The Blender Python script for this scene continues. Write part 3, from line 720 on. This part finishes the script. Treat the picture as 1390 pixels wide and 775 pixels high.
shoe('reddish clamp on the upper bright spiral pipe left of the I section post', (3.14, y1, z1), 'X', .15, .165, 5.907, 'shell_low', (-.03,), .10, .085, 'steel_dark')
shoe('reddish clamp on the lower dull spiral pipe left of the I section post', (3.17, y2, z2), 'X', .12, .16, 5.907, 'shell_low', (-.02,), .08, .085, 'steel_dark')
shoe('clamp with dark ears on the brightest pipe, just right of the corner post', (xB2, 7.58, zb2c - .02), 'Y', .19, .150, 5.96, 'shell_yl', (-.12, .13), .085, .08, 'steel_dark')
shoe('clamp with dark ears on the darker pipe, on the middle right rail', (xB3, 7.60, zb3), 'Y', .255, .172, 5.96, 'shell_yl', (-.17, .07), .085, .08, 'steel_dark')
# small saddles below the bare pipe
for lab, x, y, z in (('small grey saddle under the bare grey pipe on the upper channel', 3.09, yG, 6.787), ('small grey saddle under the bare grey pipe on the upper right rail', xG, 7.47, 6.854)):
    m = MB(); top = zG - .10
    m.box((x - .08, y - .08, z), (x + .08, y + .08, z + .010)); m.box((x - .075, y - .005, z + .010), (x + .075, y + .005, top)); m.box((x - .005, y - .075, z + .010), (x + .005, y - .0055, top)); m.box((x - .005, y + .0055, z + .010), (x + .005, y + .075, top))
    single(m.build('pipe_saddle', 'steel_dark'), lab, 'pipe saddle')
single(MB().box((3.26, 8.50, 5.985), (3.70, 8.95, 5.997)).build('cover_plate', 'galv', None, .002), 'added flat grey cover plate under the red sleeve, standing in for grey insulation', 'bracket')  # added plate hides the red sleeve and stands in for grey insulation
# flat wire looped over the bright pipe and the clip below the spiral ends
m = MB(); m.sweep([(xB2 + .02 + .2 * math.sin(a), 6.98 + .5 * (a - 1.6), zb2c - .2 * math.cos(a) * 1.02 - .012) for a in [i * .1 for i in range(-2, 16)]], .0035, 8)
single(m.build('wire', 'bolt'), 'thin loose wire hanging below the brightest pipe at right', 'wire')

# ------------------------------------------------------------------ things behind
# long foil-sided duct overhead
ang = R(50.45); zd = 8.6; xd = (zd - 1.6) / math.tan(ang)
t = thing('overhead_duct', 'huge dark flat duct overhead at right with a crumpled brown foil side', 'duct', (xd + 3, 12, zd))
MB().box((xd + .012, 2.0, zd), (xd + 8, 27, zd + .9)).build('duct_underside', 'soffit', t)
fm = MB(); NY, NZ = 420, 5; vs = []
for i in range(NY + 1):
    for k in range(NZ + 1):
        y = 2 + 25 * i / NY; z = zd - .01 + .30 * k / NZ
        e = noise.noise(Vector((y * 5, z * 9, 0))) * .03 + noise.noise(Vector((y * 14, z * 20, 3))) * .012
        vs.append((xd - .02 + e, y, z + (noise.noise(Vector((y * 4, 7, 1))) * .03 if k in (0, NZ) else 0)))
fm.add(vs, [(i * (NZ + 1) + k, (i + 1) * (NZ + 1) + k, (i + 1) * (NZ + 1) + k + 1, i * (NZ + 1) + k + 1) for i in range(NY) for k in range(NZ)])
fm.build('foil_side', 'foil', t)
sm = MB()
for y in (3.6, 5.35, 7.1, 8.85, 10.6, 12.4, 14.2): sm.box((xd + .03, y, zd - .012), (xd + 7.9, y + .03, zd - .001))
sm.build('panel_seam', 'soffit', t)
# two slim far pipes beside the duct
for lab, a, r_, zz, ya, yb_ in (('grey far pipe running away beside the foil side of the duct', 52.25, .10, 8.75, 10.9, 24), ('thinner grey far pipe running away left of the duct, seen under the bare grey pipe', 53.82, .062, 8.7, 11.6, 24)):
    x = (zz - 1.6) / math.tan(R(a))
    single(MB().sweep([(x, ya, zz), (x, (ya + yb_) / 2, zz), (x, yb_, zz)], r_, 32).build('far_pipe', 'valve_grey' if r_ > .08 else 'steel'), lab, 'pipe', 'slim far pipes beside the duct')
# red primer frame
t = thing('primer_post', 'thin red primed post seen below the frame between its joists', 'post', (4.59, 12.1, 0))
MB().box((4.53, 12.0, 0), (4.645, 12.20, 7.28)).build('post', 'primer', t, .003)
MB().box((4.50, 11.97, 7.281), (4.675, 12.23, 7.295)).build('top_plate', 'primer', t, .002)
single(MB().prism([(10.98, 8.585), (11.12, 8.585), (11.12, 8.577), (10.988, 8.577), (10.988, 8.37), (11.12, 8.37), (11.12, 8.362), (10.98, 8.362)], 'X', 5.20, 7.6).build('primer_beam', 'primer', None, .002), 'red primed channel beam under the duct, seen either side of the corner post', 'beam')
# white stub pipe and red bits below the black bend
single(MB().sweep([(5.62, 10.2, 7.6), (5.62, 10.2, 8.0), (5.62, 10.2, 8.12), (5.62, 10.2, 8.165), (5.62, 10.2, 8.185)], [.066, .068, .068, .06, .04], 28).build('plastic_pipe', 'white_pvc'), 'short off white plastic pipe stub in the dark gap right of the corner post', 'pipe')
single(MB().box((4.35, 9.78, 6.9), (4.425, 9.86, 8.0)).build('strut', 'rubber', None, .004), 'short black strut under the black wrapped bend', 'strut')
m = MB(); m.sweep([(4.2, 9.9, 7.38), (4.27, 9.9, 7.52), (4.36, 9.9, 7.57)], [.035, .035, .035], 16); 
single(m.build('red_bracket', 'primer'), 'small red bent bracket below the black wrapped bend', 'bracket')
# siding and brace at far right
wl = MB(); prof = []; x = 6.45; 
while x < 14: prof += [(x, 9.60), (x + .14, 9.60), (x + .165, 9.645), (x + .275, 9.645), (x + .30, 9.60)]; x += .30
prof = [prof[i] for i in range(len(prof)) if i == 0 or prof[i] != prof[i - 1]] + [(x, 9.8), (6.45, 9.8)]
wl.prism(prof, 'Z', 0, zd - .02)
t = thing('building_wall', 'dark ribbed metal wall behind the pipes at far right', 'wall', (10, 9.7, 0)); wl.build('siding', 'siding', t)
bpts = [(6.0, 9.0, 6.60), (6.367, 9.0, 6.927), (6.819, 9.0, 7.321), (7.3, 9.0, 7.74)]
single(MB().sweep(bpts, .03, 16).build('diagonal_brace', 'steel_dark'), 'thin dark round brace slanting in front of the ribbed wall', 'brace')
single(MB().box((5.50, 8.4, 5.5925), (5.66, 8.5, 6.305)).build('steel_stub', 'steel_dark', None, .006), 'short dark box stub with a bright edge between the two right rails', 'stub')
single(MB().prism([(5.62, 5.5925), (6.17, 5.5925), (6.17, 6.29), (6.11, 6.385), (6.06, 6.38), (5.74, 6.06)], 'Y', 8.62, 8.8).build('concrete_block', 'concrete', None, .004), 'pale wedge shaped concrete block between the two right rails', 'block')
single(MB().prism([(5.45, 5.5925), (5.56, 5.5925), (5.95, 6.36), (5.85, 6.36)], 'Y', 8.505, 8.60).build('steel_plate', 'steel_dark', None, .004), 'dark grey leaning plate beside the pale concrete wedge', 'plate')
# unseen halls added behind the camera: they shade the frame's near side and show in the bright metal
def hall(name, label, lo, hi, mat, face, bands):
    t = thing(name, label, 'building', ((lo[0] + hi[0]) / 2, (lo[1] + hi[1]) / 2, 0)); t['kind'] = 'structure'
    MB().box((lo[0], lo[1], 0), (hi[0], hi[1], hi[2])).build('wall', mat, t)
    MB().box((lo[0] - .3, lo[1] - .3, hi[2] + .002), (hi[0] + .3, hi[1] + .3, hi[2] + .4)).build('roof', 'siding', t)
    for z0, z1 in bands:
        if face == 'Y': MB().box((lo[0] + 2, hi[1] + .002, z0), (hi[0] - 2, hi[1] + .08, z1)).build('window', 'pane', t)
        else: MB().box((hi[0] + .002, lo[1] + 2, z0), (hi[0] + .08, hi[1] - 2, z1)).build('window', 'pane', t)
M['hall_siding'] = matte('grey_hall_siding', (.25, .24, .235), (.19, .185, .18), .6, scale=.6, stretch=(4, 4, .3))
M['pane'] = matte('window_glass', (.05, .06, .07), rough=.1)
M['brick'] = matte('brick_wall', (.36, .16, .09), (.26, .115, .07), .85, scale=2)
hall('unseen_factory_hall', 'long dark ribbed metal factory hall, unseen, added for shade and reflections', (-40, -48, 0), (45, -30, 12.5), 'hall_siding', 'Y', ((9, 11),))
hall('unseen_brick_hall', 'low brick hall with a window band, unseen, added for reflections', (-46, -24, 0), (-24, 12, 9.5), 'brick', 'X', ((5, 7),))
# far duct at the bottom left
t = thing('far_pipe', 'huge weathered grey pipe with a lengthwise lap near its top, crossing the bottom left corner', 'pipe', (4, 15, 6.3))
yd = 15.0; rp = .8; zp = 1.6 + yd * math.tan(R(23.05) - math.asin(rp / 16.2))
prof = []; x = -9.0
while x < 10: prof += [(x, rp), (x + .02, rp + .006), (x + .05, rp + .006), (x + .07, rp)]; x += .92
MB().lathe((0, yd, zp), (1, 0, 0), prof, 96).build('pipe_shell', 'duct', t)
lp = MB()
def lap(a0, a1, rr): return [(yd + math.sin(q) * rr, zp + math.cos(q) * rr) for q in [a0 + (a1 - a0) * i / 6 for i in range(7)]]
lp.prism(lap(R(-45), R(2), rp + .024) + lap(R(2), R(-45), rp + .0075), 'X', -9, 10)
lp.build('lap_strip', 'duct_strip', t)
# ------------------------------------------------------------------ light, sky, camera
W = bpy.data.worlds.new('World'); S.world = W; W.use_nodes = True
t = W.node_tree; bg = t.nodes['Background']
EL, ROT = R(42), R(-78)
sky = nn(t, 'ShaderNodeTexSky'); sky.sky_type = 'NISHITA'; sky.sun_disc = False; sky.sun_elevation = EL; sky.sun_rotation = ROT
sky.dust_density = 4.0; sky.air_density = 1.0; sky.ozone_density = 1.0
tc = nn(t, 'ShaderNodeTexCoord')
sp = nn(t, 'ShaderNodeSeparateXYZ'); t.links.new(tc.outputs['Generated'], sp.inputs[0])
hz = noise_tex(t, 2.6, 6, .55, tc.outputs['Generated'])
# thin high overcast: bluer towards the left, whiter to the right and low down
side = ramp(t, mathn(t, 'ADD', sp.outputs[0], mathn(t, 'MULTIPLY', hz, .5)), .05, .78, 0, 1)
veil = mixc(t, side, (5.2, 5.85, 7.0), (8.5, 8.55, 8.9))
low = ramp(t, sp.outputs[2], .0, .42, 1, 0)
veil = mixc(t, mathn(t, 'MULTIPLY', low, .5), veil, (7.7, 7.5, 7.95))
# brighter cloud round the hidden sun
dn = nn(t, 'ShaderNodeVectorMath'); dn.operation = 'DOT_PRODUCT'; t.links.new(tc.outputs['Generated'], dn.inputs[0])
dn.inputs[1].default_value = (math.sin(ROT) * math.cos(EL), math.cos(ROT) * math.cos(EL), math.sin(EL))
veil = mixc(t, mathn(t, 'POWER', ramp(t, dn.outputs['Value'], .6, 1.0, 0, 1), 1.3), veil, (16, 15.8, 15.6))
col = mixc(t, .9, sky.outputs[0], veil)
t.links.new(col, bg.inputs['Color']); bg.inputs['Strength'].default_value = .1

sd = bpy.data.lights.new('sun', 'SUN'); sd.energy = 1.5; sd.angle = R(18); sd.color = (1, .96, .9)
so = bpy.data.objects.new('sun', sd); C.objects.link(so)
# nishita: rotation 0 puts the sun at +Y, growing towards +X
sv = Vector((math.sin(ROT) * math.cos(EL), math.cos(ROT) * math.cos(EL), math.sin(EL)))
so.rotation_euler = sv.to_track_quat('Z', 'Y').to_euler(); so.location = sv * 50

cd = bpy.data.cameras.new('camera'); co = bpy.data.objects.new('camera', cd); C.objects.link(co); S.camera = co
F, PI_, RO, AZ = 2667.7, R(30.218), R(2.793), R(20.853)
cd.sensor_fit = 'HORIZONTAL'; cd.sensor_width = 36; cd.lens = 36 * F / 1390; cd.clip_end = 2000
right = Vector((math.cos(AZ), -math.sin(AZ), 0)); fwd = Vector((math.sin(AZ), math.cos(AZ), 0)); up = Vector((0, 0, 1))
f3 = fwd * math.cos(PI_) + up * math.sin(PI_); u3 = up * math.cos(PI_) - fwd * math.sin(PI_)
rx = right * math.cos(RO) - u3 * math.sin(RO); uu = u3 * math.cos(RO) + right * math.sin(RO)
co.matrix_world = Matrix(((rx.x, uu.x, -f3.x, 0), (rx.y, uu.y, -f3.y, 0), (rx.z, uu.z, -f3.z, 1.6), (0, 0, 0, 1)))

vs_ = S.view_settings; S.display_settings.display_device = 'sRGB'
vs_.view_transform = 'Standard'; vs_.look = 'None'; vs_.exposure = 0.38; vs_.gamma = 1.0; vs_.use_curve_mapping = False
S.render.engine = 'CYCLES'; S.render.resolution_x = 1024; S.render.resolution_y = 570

- _WHAT YOU SHOULD DO_:
Copy each line containing the word "high" from the data.

- _WRITTEN SOLUTION_:
The Blender Python script for this scene continues. Write part 3, from line 720 on. This part finishes the script. Treat the picture as 1390 pixels wide and 775 pixels high.
# thin high overcast: bluer towards the left, whiter to the right and low down